[Instructions for the task]
Extract all lines containing "scene".

··········

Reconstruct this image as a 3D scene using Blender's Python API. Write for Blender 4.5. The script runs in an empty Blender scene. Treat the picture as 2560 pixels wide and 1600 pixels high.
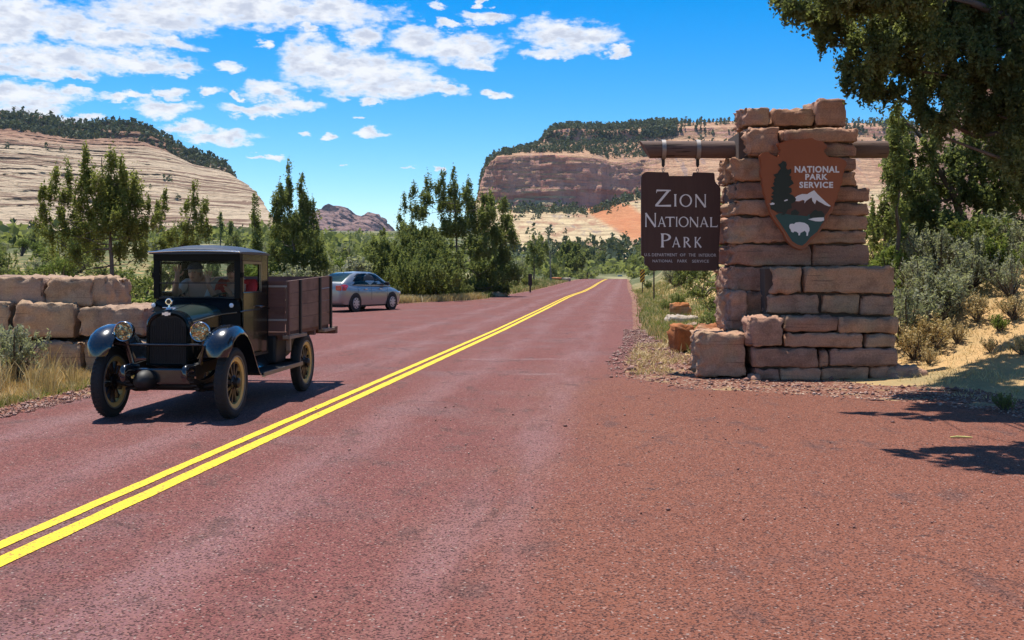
import bpy, bmesh, math, random
import numpy as np
from mathutils import Vector, Matrix, geometry

random.seed(7)
RNG = np.random.default_rng(11)
SC = bpy.context.scene
COL = SC.collection

# ------------------------------------------------------------------ camera
EYE = 1.6
FPX, CXP, HZP = 2645.0, 1280.0, 683.0          # focal length, centre column and horizon row measured on the 2560 px photograph
cd = bpy.data.cameras.new('camera')
cd.sensor_width = 36.0
cd.lens = FPX / 2560.0 * 36.0
cd.shift_y = -(800.0 - HZP) / 2560.0
cd.clip_end = 20000
cam = bpy.data.objects.new('camera', cd)
cam.location = (0, 0, EYE)
cam.rotation_euler = (math.pi / 2, 0, 0)
COL.objects.link(cam)
SC.camera = cam

# ------------------------------------------------------------------ light
SUNVEC = Vector((0.17, -0.27, -1.0)).normalized()    # direction the light travels
toSun = -SUNVEC
SUN_EL = math.asin(toSun.z)
SUN_AZ = math.atan2(toSun.x, toSun.y)                # clockwise from +Y
sd = bpy.data.lights.new('sun', 'SUN')
sd.energy = 4.9
sd.angle = math.radians(0.5)
sd.color = (1.0, 0.95, 0.86)
sun = bpy.data.objects.new('sun', sd)
sun.rotation_euler = SUNVEC.to_track_quat('-Z', 'Y').to_euler()
sun.location = (0, 0, 60)
COL.objects.link(sun)

SC.view_settings.view_transform = 'Standard'
SC.view_settings.look = 'None'
SC.view_settings.gamma = 1.0
SC.view_settings.use_curve_mapping = False
SC.view_settings.exposure = 0.46
SC.render.film_transparent = False
SC.cycles.max_bounces = 6
SC.cycles.diffuse_bounces = 3
SC.cycles.glossy_bounces = 3
SC.cycles.transmission_bounces = 4
SC.cycles.transparent_max_bounces = 12
SC.cycles.caustics_reflective = False
SC.cycles.caustics_refractive = False


class NT:
    """short hand for node trees"""
    def __init__(s, tree):
        s.t = tree
    def n(s, typ, ins=None, **kw):
        nd = s.t.nodes.new(typ)
        for k, v in kw.items():
            setattr(nd, k, v)
        if ins:
            for k, v in ins.items():
                sock = nd.inputs[k]
                if isinstance(v, bpy.types.NodeSocket):
                    s.t.links.new(v, sock)
                else:
                    sock.default_value = v
        return nd
    def math(s, op, a, b=None, c=None, clamp=False):
        ins = {0: a}
        if b is not None: ins[1] = b
        if c is not None: ins[2] = c
        return s.n('ShaderNodeMath', ins, operation=op, use_clamp=clamp).outputs[0]
    def vmath(s, op, a, b=None, c=None):
        ins = {0: a}
        if b is not None: ins[1] = b
        if c is not None: ins[2] = c
        nd = s.n('ShaderNodeVectorMath', ins, operation=op)
        return nd.outputs['Value'] if op in ('DOT_PRODUCT', 'LENGTH', 'DISTANCE') else nd.outputs[0]
    def mix(s, f, a, b, blend='MIX'):
        nd = s.n('ShaderNodeMix', data_type='RGBA', blend_type=blend)
        for i, v in ((0, f), (6, a), (7, b)):
            if isinstance(v, bpy.types.NodeSocket):
                s.t.links.new(v, nd.inputs[i])
            else:
                nd.inputs[i].default_value = v if i == 0 else (tuple(v) + (1.0,))[:4]
        return nd.outputs[2]
    def ramp(s, f, stops, interp='LINEAR'):
        nd = s.n('ShaderNodeValToRGB', {0: f})
        cr = nd.color_ramp
        cr.interpolation = interp
        while len(cr.elements) < len(stops):
            cr.elements.new(0.5)
        for e, (p, c) in zip(cr.elements, stops):
            e.position = p
            e.color = (tuple(c) + (1.0,))[:4] if not isinstance(c, (int, float)) else (c, c, c, 1)
        return nd.outputs[0]
    def step(s, v, a, b):
        return s.n('ShaderNodeMapRange', {0: v, 1: a, 2: b, 3: 0.0, 4: 1.0}, interpolation_type='SMOOTHSTEP').outputs[0]
    def noise(s, vec, scale, detail=4.0, rough=0.55, dist=0.0, out=0):
        return s.n('ShaderNodeTexNoise', {'Vector': vec, 'Scale': scale, 'Detail': detail, 'Roughness': rough, 'Distortion': dist}).outputs[out]


# ------------------------------------------------------------------ sky: clear Nishita sky with broken cumulus
W = bpy.data.worlds.new('World')
SC.world = W
W.use_nodes = True
wt = NT(W.node_tree)
W.node_tree.nodes.clear()
sky = wt.n('ShaderNodeTexSky', sky_type='NISHITA')
sky.sun_disc = False
sky.sun_elevation = SUN_EL
sky.sun_rotation = SUN_AZ
sky.altitude = 1700
sky.air_density = 1.0
sky.dust_density = 0.25
sky.ozone_density = 2.2
hs = wt.n('ShaderNodeHueSaturation', {'Hue': 0.5, 'Saturation': 1.55, 'Value': 1.0, 'Color': sky.outputs[0]})
geo = wt.n('ShaderNodeNewGeometry')
dirv = wt.vmath('MULTIPLY', geo.outputs['Incoming'], (-1, -1, -1))
sep = wt.n('ShaderNodeSeparateXYZ', {0: dirv})
az = wt.math('ARCTAN2', sep.outputs[0], sep.outputs[1])
el = wt.math('ARCSINE', sep.outputs[2])
pv = wt.n('ShaderNodeCombineXYZ', {0: az, 1: el, 2: 0.0}).outputs[0]
# uneven edges: warp the (azimuth, elevation) position before measuring distance to each cloud
pn = wt.vmath('MULTIPLY', pv, (1.0, 2.1, 1.0))
w1 = wt.noise(pn, 26.0, 6.0, 0.62, out=1)
w1 = wt.vmath('SUBTRACT', w1, (0.5, 0.5, 0.5))
pw = wt.vmath('MULTIPLY_ADD', w1, (0.055, 0.034, 0.0), pv)
CLOUDS = [(560,18,330,52),(360,40,170,40),(760,30,190,34),(40,30,120,52),(10,80,72,26),(185,62,95,40),(290,88,110,34),(395,106,72,18),
          (120,135,190,34),(330,150,125,26),(60,168,110,20),(420,165,60,16),(180,180,60,12),(50,225,130,26),(175,222,52,13),(60,262,90,20),(180,280,60,12),
          (300,228,58,11),(395,220,42,13),(385,258,72,19),(440,305,66,18),(550,325,64,19),(495,330,60,12),(540,163,27,13),(495,220,30,10),
          (562,225,22,7),(620,108,20,12),(640,215,62,24),(600,262,86,14),(690,250,84,18),(735,135,72,52),(800,165,140,54),(890,175,140,46),(960,205,120,30),
          (1050,216,66,17),(870,212,100,22),(860,88,52,30),(985,92,72,32),(1085,108,118,40),(1125,145,46,16),(1150,42,66,15),(1068,56,38,8),
          (1310,78,96,36),(1395,95,92,36),(1300,126,86,17),(1465,128,22,9),(1182,222,38,9),(880,318,44,11),(722,321,14,8),(775,317,18,7),(600,372,30,6),
          (655,374,38,9),(843,268,18,5),(800,388,9,3),(960,398,14,4),(1030,400,14,4),(878,240,34,9),(725,76,30,10),(1035,18,26,9),(1145,12,16,6)]
md = None
for cx, cy, rx, ry in CLOUDS:
    ca = math.atan((cx - 1210) / 2500)
    ce = math.atan((645.5 - cy) / 2500 * math.cos(ca))
    sx, sy = 2500 / rx, 2500 / ry
    q = wt.vmath('MULTIPLY_ADD', pw, (sx, sy, 0.0), (-ca * sx, -ce * sy, 0.0))
    d2 = wt.vmath('DOT_PRODUCT', q, q)
    md = d2 if md is None else wt.math('SMOOTH_MIN', md, d2, 0.35)
dens = wt.math('SUBTRACT', 1.0, md)
# the same broken cloud carries on over the rest of the sky
outv = wt.noise(wt.vmath('MULTIPLY', pv, (1.0, 2.3, 1.0)), 6.0, 7.0, 0.6)
outd = wt.math('MULTIPLY_ADD', outv, 6.0, -3.35)
aaz = wt.math('ABSOLUTE', az)
outside = wt.math('MAXIMUM', wt.step(aaz, 0.47, 0.62), wt.step(el, 0.27, 0.36))
dens = wt.n('ShaderNodeMix', {0: outside, 2: dens, 3: outd}, data_type='FLOAT').outputs[0]
fine = wt.noise(pn, 75.0, 5.0, 0.6)
dens = wt.math('ADD', dens, wt.math('MULTIPLY_ADD', fine, 2.0, -1.0))
cover = wt.step(dens, -0.24, 0.92)
cover = wt.math('MULTIPLY', cover, wt.step(el, 0.0, 0.05))
thick = wt.step(dens, 0.40, 1.10)
puff = wt.noise(pn, 42.0, 5.0, 0.55)
greyf = wt.math('MULTIPLY', thick, wt.step(puff, 0.38, 0.62))
ccol = wt.mix(greyf, (0.93, 0.95, 0.99), (0.60, 0.645, 0.76))
bsky = wt.n('ShaderNodeBackground', {0: hs.outputs[0], 1: 0.125})
bcl = wt.n('ShaderNodeBackground', {0: ccol, 1: 0.76})
msh = wt.n('ShaderNodeMixShader', {0: wt.math('MULTIPLY', cover, 0.96), 1: bsky.outputs[0], 2: bcl.outputs[0]})
wo = wt.n('ShaderNodeOutputWorld', {0: msh.outputs[0]})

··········

[In response]
Reconstruct this image as a 3D scene using Blender's Python API. Write for Blender 4.5. The script runs in an empty Blender scene. Treat the picture as 2560 pixels wide and 1600 pixels high.
SC = bpy.context.scene